Examine the entries and show every line in which the word "this" is found.

>> Begin Supplied information

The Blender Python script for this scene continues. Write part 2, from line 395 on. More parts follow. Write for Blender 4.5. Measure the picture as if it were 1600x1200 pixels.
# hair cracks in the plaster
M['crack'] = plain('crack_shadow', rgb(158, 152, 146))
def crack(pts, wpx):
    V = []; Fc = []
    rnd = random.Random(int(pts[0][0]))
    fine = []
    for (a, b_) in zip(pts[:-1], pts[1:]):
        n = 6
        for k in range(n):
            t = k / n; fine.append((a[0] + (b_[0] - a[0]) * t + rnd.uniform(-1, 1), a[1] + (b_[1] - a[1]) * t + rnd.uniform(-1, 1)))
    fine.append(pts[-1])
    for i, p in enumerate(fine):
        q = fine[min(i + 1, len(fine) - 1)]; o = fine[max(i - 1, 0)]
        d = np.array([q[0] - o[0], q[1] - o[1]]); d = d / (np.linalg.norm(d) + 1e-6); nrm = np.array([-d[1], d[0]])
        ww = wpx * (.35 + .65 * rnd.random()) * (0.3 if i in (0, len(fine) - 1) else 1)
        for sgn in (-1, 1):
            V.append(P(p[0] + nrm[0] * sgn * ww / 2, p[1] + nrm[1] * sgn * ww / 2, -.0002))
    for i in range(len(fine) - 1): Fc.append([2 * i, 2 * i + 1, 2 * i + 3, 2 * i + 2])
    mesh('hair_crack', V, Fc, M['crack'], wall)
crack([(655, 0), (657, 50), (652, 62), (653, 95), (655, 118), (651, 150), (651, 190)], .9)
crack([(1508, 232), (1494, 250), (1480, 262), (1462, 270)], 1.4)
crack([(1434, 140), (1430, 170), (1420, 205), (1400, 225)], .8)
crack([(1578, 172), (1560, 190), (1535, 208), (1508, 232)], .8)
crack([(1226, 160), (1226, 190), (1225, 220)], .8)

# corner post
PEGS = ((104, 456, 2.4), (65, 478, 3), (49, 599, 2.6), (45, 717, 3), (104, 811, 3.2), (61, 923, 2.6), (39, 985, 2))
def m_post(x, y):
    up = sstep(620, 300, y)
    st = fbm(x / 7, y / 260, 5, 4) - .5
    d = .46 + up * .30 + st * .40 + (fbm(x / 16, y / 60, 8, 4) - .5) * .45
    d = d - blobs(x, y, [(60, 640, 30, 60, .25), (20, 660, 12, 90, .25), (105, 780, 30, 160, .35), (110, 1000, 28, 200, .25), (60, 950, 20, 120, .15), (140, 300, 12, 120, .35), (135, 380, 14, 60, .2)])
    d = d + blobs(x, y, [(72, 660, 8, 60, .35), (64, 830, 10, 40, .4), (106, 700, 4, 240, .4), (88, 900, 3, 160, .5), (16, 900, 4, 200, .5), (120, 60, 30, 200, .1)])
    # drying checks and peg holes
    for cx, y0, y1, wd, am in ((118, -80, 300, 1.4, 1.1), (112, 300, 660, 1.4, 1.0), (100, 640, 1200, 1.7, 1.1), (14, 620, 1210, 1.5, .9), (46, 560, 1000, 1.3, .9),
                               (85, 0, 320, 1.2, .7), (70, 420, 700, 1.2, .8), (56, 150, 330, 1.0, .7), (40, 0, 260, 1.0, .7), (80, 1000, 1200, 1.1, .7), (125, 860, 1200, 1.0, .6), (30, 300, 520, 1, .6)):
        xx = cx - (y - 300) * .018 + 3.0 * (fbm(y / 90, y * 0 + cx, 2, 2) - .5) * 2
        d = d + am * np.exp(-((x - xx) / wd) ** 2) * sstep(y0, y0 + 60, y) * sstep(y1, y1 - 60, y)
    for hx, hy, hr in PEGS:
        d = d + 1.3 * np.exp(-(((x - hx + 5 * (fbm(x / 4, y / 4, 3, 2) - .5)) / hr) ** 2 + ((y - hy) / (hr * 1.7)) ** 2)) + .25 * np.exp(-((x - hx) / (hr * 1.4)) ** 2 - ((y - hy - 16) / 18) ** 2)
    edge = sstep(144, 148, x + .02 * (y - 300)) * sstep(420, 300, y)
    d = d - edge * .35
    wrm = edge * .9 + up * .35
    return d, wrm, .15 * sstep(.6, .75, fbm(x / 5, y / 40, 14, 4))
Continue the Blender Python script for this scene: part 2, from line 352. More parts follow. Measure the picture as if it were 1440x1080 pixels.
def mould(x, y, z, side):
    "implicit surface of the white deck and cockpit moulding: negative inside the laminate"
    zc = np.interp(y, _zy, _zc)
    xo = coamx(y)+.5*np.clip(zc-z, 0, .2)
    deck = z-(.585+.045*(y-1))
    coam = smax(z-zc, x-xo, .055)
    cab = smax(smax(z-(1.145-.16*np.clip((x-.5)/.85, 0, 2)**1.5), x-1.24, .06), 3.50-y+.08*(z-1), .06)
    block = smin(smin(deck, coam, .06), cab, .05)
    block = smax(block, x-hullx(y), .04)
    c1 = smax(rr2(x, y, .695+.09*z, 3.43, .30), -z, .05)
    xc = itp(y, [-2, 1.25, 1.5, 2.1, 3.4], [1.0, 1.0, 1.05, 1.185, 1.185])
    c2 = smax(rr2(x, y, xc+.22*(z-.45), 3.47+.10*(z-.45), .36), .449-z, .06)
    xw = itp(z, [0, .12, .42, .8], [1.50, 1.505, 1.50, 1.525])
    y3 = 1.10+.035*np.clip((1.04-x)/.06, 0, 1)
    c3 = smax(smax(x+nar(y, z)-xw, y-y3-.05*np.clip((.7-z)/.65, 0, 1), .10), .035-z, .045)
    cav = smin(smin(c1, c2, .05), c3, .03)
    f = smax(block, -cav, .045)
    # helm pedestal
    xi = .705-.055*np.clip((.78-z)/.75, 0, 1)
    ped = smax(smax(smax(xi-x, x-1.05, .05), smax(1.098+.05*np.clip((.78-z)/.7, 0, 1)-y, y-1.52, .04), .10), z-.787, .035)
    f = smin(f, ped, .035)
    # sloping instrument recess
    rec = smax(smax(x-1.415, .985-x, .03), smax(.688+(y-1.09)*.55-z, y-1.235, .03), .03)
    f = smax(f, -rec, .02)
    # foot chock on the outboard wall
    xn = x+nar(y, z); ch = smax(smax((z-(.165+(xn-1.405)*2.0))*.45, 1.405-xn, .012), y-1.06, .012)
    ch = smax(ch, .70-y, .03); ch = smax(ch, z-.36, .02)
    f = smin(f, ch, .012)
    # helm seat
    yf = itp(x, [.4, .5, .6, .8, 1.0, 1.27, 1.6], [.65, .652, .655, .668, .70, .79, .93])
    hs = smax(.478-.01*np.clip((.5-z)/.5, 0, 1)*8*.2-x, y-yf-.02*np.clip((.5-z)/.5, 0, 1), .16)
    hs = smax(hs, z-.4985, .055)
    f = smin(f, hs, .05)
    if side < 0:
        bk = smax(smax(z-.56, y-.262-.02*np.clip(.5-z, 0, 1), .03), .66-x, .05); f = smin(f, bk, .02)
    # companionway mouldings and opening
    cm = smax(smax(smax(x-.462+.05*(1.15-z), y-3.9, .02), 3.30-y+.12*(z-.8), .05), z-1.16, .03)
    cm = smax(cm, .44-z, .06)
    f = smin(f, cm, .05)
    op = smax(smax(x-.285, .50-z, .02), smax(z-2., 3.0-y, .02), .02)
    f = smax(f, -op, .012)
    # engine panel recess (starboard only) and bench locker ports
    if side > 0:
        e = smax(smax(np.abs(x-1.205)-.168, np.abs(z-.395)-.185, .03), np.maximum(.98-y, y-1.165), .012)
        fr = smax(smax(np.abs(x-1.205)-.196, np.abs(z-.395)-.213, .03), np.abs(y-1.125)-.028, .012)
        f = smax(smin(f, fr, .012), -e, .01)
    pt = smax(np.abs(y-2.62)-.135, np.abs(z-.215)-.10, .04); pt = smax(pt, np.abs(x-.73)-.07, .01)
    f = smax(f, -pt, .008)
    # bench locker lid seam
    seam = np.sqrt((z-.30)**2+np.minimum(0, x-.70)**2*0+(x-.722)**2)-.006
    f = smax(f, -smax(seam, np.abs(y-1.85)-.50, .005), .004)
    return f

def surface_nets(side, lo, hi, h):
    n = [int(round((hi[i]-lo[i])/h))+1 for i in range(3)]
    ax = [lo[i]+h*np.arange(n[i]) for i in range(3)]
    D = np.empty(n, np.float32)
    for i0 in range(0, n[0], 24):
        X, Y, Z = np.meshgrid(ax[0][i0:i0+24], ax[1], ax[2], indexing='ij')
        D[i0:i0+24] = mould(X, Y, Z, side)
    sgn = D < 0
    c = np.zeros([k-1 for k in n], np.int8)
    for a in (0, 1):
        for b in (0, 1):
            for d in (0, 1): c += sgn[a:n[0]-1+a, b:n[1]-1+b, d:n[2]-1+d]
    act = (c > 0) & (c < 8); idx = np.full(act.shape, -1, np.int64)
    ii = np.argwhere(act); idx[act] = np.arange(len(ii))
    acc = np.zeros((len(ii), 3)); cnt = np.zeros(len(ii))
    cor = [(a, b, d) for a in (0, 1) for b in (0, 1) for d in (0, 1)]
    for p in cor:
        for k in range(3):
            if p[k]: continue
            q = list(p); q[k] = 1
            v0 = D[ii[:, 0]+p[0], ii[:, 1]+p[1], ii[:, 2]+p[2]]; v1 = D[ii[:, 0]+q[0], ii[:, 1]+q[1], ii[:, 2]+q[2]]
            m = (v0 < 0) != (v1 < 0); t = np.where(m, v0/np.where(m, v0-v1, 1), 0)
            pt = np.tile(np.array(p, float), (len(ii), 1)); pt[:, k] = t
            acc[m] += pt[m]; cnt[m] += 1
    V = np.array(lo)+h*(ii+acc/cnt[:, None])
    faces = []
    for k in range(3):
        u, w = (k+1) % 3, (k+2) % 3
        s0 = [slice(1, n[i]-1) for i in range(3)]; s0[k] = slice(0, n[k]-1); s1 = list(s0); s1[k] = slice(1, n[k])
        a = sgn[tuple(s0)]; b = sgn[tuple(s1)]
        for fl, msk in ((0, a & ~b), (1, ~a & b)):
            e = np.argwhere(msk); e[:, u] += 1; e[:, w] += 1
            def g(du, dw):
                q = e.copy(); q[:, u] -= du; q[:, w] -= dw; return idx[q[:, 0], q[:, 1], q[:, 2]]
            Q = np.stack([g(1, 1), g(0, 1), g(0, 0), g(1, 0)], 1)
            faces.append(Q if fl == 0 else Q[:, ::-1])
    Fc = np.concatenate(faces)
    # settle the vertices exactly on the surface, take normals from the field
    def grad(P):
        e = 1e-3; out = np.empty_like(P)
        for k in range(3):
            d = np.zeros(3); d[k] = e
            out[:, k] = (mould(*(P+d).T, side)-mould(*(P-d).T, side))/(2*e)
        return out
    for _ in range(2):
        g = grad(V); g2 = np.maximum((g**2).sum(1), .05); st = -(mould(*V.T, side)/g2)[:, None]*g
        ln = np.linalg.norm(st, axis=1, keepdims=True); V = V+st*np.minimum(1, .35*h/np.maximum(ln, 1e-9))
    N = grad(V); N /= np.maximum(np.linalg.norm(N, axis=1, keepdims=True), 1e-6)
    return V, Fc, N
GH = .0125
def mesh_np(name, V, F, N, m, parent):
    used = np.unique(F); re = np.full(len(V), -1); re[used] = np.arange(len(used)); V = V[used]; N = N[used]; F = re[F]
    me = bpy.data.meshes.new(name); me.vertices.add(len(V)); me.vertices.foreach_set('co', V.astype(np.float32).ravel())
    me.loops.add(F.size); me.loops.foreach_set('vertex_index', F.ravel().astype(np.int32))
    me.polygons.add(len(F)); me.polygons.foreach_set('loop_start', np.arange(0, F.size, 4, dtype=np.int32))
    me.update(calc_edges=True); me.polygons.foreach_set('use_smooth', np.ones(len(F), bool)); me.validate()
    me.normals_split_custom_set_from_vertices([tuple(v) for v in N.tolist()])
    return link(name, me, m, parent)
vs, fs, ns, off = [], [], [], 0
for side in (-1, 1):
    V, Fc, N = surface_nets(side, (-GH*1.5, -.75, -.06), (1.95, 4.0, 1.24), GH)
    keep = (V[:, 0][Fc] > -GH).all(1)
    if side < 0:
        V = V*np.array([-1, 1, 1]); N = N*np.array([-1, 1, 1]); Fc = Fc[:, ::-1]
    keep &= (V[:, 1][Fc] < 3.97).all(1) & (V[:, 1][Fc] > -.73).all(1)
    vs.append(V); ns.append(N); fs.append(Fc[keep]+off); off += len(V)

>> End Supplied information

Worked answer
The Blender Python script for this scene continues. Write part 2, from line 395 on. More parts follow. Write for Blender 4.5. Measure the picture as if it were 1600x1200 pixels.
Continue the Blender Python script for this scene: part 2, from line 352. More parts follow. Measure the picture as if it were 1440x1080 pixels.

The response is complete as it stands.